Will meat tax become a reality in the near future?

Governmental dietary guidelines have been a common practice for a while. With the further research on nutrition and how it has an effect on health, it’s been on everyone’s interest to provide information on how to keep a healthy diet.

However, giving consumers the right information doesn’t mean they will take the right choices. Therefore, in order to improve population’s eating habits, a more pro-active approach is required.

In that sense, United Kingdom opened an interesting option last year by creating a “sugar tax”, to be introduced in 2018, following previous initiatives like the sugar tax introduced in California in 2015, which set a rate of 10% (or one penny per fluid ounce) for the sugar used on soft drinks.

Nowadays, it seems that this way of tackling a nutrition problem may be applied to other product which consumption is way over the recommended amount in most developed countries: meat. Beyond any ethical controversy, the current consumption of meat is not only suboptimal for what our bodies require, but also has a strong and negative effect on the environment by the sub-production of greenhouse gas emissions.

This very month, the investment network Farm Animal Investment Risk and Return (FAIRR) released a report claiming that countries could set some taxation on meat to lower its consumption as well as the carbon emissions derived from its production. Maria Lettini, Director of FAIRR, said that “agriculture emissions alone will be so high by 2050, that that alone will push temperatures above 2 degrees”, which crosses paths directly with the 2 degrees target set during the Paris Agreement.

In Europe, some of the countries at the cutting edge on green policy like Germany and the Scandinavian region are currently discussing the possible introduction of this measure, although getting the support to bring forward such measure is going to be challenging. Such a coercive policy would find opposition not only on meat producers, but also in all the industries connected with it (such as distribution, crops…), and even on consumers.

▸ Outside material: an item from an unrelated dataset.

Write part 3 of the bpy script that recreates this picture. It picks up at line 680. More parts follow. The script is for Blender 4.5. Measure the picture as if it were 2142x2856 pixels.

Nevertheless, the need of introducing this tax oversteps the nutrition perspective, since the environmental impact of meat production is so big. Earlier this month, a report issued by researchers from the Netherlands took the average diets of people in 37 countries and compared them to government guidelines. Results where outstanding: if consumers actually followed the diets recommended by the government, the emission of greenhouse gases could drop up to almost 25% in high-income countries.

 

Therefore, the possibility of introducing a meat tax in the next years seems to be not only a matter of health but also of supporting countries on reaching their emission goals. A win-win policy.